Vive la joie ! Vive l’amour…Telle est la conclusion de cette Fiancée vendue au titre trompeur. Bien que située dans un univers beaucoup plus léger, on a rapproché son climat féerique tendre et joyeux de celui de La Flûte enchantée.
À l’époque où Smetana entreprend à Prague ses études musicales, en dépit de la germanisation d’une société engloutie dans l’Empire Austro Hongrois, il subsiste une musique bohémienne et des mœurs paysannes. C’est donc sur elles que s’appuiera le compositeur pour réveiller le sentiment national. L’industrialisation favorisant un combat pour retrouver une identité culturelle et linguistique, lui fera gagner dès ses premiers opéras le titre de père de la musique tchèque.
À l’origine, La Fiancée vendue comprenait des dialogues parlés, mais c’est la version actuelle, avec récitatifs, qui apportera à Smetana sa réputation internationale. Cet opéra bouffe où folklore populaire et truculence alternent avec la peinture de sentiments délicats et les rythmes de danses trépidantes, repose sur une intrigue conventionnelle, mais cocasse. Amour contrarié, appât du gain, identité cachée, ruses entrecroisées, en sont les ressorts maintes fois éprouvés.
La pulsation échevelée de l’ouverture, son rythme répétitif peu mélodique nous plonge d’emblée dans un univers inconnu, mais rendu ici rassurant par le dispositif scénique aux couleurs vives et harmonieuses voulu par Gilbert Deflo et William Orlandi. Évoquant les années 1920, le décor de fête foraine traité dans le style illustratif léché et simplifié des livres pour enfants est subtilement éclairé tout au long de la représentation jusqu’à un effet de nuit fort réussi. Les costumes caractérisés de tous les personnages, le choix des accessoires, comme les voitures et les ballons gonflés au gaz, de même que l’ours et son montreur, font penser à des jouets en grandeur nature.
Musicalement, on est aussi à la fête. Furiants (une danse populaire tchèque), polkas, chœurs festifs, ravissants duos, quatuors et même sextuors vocaux se succèdent pour un plaisir auditif renouvelé. Surtout au troisième acte où le rythme étourdissant de l’action ne subit plus aucun ralentissement susceptible de laisser place à l’ennui. Éxécutée par des danseurs aux allures de Julots et des danseuses de tous gabarits, la chorégraphie acrobatique anime avec bonheur les changements de tableaux.
Mené tambour battant par le jeune chef allemand Constantin Trinks, l’orchestre tonitruant comme le veut la partition manque quelque peu de lyrisme et semble parfois oublier de veiller à ne pas couvrir les voix qui heureusement ont l’occasion de se rattraper dans les passages a capella.
En Mařenka, la soprano Inva Mula ne semble pas trouver ici un rôle porteur.

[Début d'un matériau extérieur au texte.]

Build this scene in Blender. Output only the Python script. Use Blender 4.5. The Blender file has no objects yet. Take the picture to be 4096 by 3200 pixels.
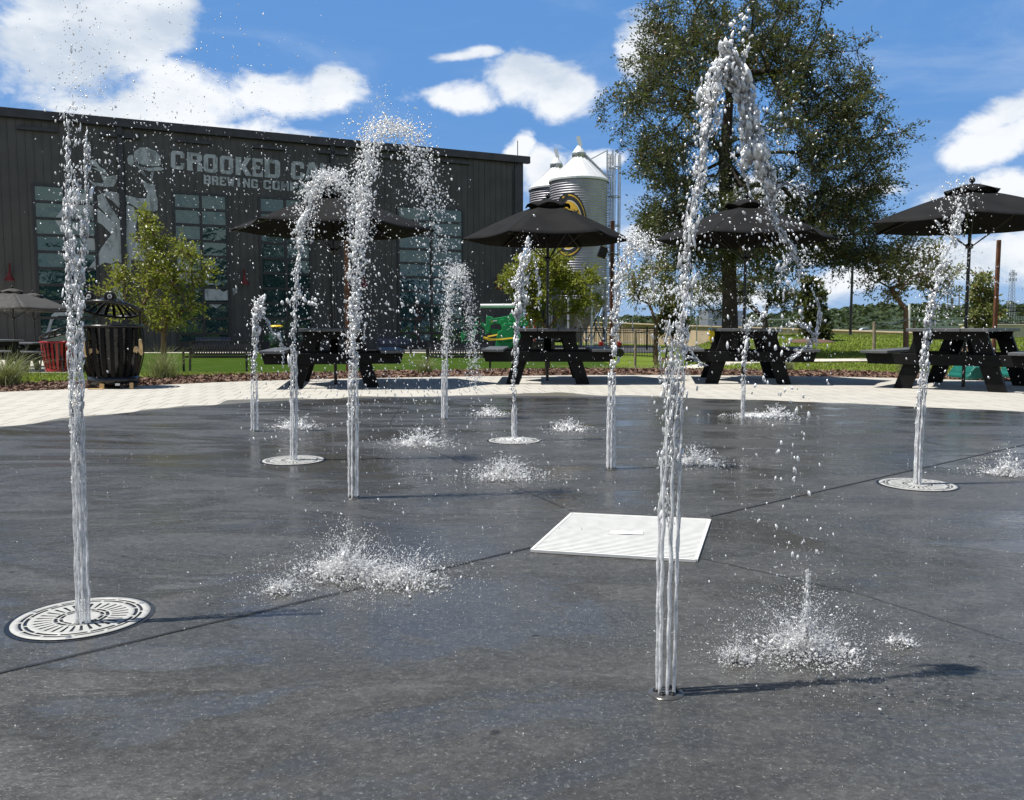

Si les moyens restent petits, son air « Ah quel chagrin » et son dernier duo avec son amoureux ne manquent pas de charme. Avec son beau phrasé et son timbre solaire, le ténor mozartien Piotr Beczala séduit et touche, particulièrement dans l’air du deuxième acte « Quand tu verras ».
À l’applaudimètre, c’est indiscutablement l’allemand Andreas Conrad qui remporte la palme. Il compose avec finesse et talent son personnage un peu demeuré de bègue naïf et sentimental. Son chant articulé et bien projeté fait valoir une voix bien assise et un timbre agréable.
Surtout durant la première partie, Jean-Philippe Lafont dont on connaît les talents d’acteur, peine beaucoup vocalement dans un rôle dramatiquement essentiel et il en résulte un certain manque de verve qui fait languir l’action. Tous les autres interprètes sont très satisfaisants. Le baryton basse Oleg Bry Jak dans Krušina et le ténor Heinz Zednik dans le Maître de manège sortent du lot.
Un spectacle joyeux et optimiste à recommander pour égayer cette fin d’année.